Wednesday 6 June 2007

Certification Nightmare

One of the things I've always found a real issue in heterogeneous environments is that of certification. By certification I mean confirming that an installation is vendor supported. This is no mean feat in today's storage world. There are multiple layers - storage array, fabric, HBA, O/S, logical volume manager and multipathing software. There are also issues of virtualisation, product co-existence (e.g mixing switches from the same vendor but different OEM vendors), management tools, replication software and applications.



The stack of products and levels that must be considered is huge, especially if each layer has multiple products. It is also true that certain vendors don't help this situation (a) when new software is required to support a new array (for example) and it affects all other layers of the stack (b) competing vendors don't fully support their competitor's technology until well after the release date.

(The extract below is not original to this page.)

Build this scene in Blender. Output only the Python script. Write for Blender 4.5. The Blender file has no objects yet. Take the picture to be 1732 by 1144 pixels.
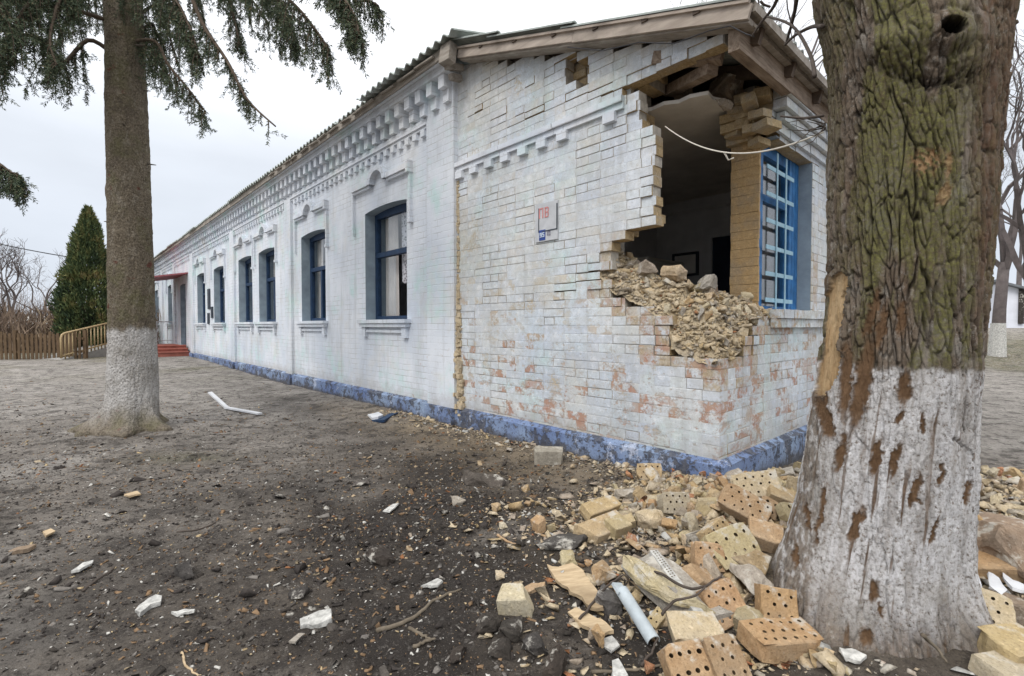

I've not yet seen a suitable solution for tracking certification levels. Firstly, even the vendors can't document their own products in a consistent fashion. Consider Emulex - querying the driver level on a Windows host returns a string which *contains* the version, but isn't in a consistent format. The returned string is different for Emulex on Solaris.



I think we've reached the point where we need a Certification Authority. Someone needs to take control and get all vendors to map their products to a consistent standard. Actually, I'd like to do it and I'm working on a markup language to help. It wouldn't be difficult. Probably the most troublesome part would be assigning an index code to each version/product/level that vendors produce - and getting them to use them....

By the way, in case anyone suggests SAN Advisor or Onaro SANScreen, I don't think either of these products are up to the mark. I've seen SAN Advisor demonstrated a number of times and it looked like a generation 1 product. SANScreen was interesting but not a certification tool as such - more like a semantic rather than syntactic storage product.

2 comments:

Stephen said...

Chris,

Good idea but highly unlikely that the vendors will co-operate all that much. I can't get HDS to make any decisions about some of their own equipment let alone everyone else's. Even looking at what SNIA tries to do does not inspire me all that much. Some storage resellers seem to get on their own bandwagons and make some statements that border on the ridiculous. The best one I saw was saying that Qlogic SANBox 2 switches would not work with HDS virtualisaton. I can't believe that as a switch should be totally invisible to the storage. But then again, if there was a CA, then we could tell them to stop making up stories and get on with it..

Stephen (aka stephen2615)

Chris M Evans said...

Sigh...yes I suppose it is an impossible dream, but unless customers (not pointless "industry organisations") drive vendors to produce what they want then we;re going to be stuck with the status quo.